Una sezione importante del documento è dedicata al dramma del disboscamento che, come i lettori di Eco51 sanno, compromette uno dei filtri per l‘aria più efficaci che la natura ci abbia messo a disposizione: con foreste giovani e ben curate si potrebbe assorbire il 13% delle emissioni di anidride carbonica immessa nell’atmosfera. Quest’ultima è in continuo aumento in barba a tutte le raccomandazioni e agli allarmi della scienza: gli USA, per avere un dato rappresentativo della deriva pericolosissima che ha preso il fenomeno, emettono il 20% della CO2 complessiva ma hanno una popolazione che non arriva al 5% di quella mondiale. Ciò significa che il restante 95% (e più) degli abitanti della Terra dovranno dividersi l’80% delle risorse (pur parlando di emissioni nocive è qui evidente che si tratta di un dato relativo alla produzioni industriali) ma, come è noto, queste non sono ripartite equamente: altri grandi “emettitori” di gas serra sono il Canada, l’Australia e l’Europa. Il sistema appare chiaramente in bilico ma la spinta finale per sprofondare nel baratro verrà, dicono dal Worldwatch Institute, per mano di Cina e India che stanno conoscendo tassi di crescita industriale vertiginosi.
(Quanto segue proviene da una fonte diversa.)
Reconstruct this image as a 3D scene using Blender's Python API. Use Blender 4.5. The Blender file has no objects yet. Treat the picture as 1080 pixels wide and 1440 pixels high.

Sembra un’ovvietà ma senza l’equità politica ed economica anche l’ambiente avrà vita breve: prima ancora che un cambiamento nello stile di vita di ciascuno per il bene di tutti, si dovrà quindi aver una serie di segnali forti dai governi che avranno il dovere di puntare su tecnologie innovative ad emissioni zero e su energie rinnovabili. Sembra di ripetere sempre le stesse cose, ma se siamo ancora qui a farlo vuol dire che c’è una certa riluttanza nel recepirle: speriamo che la Conferenza ONU di Copenaghen a fine anno possa registrare qualche piccolo grande segnale di cambiamento in tal senso.